Eine andere Balance 
Welche Lösungen bietet die Postwachstumsökonomie also an? Eine große Rolle in dieser Wirtschaftsform spiele bei der Transformation zum Beispiel die Suffizienz, die Befreiung von Überfluss. „Es geht um Reduktion und nicht um Verzicht. Ich möchte keine Rückabwicklung der Industrie, ich möchte eine andere Balance“, so der Wissenschaftler, der sich weder als Optimist noch als Pessimist definiert: „Ich bin Realist.“ Für ihn bedeutet Suffizienz abzurüsten, um sich vor Überforderung zu schützen.

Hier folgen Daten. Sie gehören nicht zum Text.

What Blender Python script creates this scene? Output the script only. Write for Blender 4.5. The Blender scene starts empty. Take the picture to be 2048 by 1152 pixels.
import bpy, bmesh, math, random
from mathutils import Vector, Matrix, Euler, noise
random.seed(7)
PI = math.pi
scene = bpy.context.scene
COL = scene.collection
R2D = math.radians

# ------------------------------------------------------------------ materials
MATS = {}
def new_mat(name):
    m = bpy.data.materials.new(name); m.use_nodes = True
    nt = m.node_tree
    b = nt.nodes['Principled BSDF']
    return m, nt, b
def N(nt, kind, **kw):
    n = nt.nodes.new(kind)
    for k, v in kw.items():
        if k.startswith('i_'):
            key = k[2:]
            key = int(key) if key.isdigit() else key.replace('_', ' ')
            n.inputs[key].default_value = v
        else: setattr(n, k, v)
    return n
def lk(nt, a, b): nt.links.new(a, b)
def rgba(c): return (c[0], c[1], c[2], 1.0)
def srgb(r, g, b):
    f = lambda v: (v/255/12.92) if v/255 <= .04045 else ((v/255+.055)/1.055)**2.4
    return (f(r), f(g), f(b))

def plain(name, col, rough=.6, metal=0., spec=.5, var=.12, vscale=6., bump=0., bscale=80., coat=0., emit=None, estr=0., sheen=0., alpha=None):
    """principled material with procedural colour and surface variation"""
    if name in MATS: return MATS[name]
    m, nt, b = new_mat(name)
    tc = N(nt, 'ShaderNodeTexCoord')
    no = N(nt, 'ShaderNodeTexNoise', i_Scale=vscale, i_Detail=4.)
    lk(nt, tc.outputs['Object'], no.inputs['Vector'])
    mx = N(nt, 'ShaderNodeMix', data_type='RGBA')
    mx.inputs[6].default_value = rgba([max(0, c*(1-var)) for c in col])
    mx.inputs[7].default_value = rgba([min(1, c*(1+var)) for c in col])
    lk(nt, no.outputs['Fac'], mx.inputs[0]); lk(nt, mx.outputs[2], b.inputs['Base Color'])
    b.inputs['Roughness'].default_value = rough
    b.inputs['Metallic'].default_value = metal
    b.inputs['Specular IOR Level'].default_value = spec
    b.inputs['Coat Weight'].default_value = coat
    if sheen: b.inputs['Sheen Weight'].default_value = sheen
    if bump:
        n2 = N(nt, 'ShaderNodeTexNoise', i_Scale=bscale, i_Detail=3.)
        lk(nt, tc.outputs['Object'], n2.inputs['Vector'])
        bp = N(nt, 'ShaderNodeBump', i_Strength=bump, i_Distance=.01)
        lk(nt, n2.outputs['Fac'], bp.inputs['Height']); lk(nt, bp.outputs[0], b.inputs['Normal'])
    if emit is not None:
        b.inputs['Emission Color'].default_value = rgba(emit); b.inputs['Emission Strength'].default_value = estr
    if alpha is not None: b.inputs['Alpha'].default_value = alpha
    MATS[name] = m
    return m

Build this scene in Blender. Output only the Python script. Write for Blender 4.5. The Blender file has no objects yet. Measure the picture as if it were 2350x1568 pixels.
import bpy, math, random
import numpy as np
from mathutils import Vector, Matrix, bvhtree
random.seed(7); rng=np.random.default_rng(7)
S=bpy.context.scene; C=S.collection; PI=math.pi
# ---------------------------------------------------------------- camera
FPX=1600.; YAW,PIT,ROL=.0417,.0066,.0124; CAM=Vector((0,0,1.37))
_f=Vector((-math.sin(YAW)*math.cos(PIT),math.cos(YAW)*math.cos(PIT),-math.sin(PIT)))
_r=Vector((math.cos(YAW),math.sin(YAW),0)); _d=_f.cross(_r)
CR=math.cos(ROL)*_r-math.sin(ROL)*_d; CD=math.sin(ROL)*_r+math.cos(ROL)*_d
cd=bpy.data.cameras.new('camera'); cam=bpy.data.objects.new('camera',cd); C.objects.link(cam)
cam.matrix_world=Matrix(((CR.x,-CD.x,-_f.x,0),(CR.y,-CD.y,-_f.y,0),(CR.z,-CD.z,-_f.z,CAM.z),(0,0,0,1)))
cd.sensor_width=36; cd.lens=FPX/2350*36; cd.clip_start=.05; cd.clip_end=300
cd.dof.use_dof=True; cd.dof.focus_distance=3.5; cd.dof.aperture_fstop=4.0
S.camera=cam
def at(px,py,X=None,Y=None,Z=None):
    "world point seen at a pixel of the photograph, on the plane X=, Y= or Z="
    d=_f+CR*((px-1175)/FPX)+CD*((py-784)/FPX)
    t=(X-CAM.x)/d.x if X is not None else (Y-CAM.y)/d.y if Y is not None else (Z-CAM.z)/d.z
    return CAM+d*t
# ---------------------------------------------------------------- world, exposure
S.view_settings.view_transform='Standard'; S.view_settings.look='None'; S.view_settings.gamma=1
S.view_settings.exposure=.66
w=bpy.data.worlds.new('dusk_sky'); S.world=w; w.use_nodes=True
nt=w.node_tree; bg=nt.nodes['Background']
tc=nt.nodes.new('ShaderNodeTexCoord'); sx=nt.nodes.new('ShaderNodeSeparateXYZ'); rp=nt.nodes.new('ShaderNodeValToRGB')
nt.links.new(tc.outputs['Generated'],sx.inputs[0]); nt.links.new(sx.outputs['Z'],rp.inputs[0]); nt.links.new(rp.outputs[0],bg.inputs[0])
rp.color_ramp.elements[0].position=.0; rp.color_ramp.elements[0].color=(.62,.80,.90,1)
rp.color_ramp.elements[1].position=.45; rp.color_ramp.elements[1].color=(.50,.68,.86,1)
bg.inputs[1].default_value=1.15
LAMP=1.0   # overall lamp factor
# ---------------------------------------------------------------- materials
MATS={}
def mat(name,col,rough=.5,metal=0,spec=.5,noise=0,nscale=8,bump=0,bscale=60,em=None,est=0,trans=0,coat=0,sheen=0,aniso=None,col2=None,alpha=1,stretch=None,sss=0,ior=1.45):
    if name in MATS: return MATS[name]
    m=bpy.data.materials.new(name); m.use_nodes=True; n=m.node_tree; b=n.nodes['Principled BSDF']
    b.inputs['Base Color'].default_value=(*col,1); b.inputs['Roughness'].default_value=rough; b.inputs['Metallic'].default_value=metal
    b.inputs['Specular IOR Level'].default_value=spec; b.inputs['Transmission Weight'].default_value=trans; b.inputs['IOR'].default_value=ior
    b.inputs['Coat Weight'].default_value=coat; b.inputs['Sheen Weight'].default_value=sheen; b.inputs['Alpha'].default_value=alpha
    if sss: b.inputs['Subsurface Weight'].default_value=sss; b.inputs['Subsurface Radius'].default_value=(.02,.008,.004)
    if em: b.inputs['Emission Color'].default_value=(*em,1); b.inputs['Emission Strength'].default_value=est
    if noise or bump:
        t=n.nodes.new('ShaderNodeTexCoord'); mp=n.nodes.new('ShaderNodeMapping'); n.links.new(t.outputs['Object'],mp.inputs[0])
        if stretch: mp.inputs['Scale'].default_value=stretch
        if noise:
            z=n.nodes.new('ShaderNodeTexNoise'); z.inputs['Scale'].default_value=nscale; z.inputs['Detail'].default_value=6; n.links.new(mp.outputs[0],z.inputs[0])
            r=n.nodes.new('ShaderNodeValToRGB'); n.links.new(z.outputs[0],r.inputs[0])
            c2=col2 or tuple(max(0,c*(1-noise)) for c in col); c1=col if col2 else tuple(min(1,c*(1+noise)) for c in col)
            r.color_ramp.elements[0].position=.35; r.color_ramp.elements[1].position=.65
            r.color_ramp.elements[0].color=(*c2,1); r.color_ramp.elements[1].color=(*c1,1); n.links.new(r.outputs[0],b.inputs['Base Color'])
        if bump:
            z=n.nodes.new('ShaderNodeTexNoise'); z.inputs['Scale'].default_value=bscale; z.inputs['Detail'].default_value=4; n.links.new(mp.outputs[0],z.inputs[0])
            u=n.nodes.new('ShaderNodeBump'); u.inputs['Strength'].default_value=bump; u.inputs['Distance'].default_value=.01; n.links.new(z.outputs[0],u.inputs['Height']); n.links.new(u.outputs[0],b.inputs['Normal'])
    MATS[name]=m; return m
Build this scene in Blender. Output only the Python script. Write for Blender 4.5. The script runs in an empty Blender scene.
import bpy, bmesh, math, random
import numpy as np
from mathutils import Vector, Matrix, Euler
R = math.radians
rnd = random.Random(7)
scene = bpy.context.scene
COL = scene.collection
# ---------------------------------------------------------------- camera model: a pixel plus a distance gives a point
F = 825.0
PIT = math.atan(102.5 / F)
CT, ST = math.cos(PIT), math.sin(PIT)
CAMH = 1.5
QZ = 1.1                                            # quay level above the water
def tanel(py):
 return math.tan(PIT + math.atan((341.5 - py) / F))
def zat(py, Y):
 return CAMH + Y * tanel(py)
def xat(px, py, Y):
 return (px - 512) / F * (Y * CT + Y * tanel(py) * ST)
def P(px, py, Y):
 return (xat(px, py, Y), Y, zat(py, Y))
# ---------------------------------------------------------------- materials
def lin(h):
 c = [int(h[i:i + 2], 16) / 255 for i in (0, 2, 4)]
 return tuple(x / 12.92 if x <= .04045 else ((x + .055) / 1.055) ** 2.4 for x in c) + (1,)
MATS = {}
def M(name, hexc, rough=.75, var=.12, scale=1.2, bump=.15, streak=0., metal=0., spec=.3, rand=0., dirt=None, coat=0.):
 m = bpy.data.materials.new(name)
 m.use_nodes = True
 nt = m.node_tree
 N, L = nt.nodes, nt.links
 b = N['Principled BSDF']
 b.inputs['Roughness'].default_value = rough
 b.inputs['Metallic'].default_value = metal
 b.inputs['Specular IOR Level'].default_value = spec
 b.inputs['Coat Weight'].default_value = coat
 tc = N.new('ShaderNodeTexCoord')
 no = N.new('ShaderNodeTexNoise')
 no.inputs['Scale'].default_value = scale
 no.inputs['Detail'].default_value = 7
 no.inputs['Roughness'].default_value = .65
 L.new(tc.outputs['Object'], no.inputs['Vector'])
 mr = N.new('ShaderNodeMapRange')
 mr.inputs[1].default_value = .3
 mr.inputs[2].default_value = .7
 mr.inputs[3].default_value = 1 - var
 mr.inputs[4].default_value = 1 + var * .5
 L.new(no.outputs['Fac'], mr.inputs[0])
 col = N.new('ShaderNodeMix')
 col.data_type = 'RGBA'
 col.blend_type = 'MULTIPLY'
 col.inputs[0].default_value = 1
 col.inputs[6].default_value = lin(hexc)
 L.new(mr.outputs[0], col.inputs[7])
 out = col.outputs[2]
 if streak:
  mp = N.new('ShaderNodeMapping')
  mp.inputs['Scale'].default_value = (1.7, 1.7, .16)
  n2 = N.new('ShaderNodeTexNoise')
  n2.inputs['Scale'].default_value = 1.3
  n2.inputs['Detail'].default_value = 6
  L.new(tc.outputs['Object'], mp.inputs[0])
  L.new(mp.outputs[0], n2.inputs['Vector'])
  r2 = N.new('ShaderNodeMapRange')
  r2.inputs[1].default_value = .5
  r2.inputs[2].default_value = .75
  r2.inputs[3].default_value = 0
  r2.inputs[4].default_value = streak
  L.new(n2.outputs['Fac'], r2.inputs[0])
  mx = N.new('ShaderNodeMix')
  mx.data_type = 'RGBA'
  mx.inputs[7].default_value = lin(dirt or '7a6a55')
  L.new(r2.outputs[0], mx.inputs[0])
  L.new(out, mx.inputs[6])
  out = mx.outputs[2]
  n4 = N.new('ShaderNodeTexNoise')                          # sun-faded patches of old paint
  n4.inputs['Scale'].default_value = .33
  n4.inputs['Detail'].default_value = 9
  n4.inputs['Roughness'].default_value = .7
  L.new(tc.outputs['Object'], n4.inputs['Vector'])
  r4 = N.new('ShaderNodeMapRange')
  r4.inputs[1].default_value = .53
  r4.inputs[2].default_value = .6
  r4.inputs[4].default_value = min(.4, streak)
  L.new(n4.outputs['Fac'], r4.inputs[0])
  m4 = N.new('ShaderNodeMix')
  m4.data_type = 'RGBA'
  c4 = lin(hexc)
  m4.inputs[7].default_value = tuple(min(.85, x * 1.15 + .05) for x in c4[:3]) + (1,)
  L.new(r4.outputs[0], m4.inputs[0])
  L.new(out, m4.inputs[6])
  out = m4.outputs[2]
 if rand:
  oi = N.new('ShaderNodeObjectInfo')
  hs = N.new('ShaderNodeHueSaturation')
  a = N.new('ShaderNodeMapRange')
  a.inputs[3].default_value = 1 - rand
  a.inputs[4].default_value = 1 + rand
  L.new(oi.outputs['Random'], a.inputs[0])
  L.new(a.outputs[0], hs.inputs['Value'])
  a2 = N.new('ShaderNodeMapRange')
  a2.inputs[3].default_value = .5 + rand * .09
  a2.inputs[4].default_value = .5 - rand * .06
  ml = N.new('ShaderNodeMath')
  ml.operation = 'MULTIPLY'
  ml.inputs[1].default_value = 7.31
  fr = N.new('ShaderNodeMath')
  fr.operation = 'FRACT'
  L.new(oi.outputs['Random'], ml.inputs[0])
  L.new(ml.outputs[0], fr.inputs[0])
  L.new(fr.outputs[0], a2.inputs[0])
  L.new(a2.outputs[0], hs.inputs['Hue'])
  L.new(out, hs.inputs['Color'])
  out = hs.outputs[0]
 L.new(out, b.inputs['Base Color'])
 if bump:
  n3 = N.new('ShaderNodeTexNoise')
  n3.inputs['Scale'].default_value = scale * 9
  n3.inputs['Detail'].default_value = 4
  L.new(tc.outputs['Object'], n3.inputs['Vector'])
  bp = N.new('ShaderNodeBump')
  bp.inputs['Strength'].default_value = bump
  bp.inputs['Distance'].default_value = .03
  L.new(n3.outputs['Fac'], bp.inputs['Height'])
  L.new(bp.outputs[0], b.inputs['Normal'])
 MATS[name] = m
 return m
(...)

Nur so könne der Konsum optimiert und auch über 20 Stundenwochen nachgedacht werden. Er setzt sich unter anderem für den Aufbau von solidarischen Garten- und Landwirtschaftsgemeinschaften ein, für Regionalläden, für die Unterstützung und Stärkung lokaler Initiativen sowie für großangelegte Ressourcen- und Reparaturzentren, in denen generationsübergreifende Workshops und Weiterbildungen stattfinden. Für ihn sei es wichtig, dass bundesweit außerschulische Lernorte entstehen, an denen postwachstumstaugliche Lebensstile eingeübt werden, im Sinne eines Werkstattprinzips: „Das vorgelebte Beispiel ist entscheidend.“ Durch Foodsharing könne man große Mengen an Obst und Gemüse retten, denn die Hälfte der Nahrungsmittelproduktion, so Paech, werde zu Abfall. Seine Vision: „Man baut selbst an und kauft weniger, man vernetzt sich, hilft sich gegenseitig und trägt dazu bei, dass wir weniger produzieren müssen - ohne zu verarmen.“ Dies alles könne gelingen, wenn Regionalökonomie an dem Punkt ansetze, wo die Selbstversorgung an Grenzen stoße.     
Niko Paech hat in seinem Vortrag viele radikal wirkende Anstöße gegeben, über die es sich jedoch auf jeden Fall lohnt, nachzudenken. Am besten Fall in aller Ruhe. Andererseits bleibt dazu auch nicht mehr viel Zeit.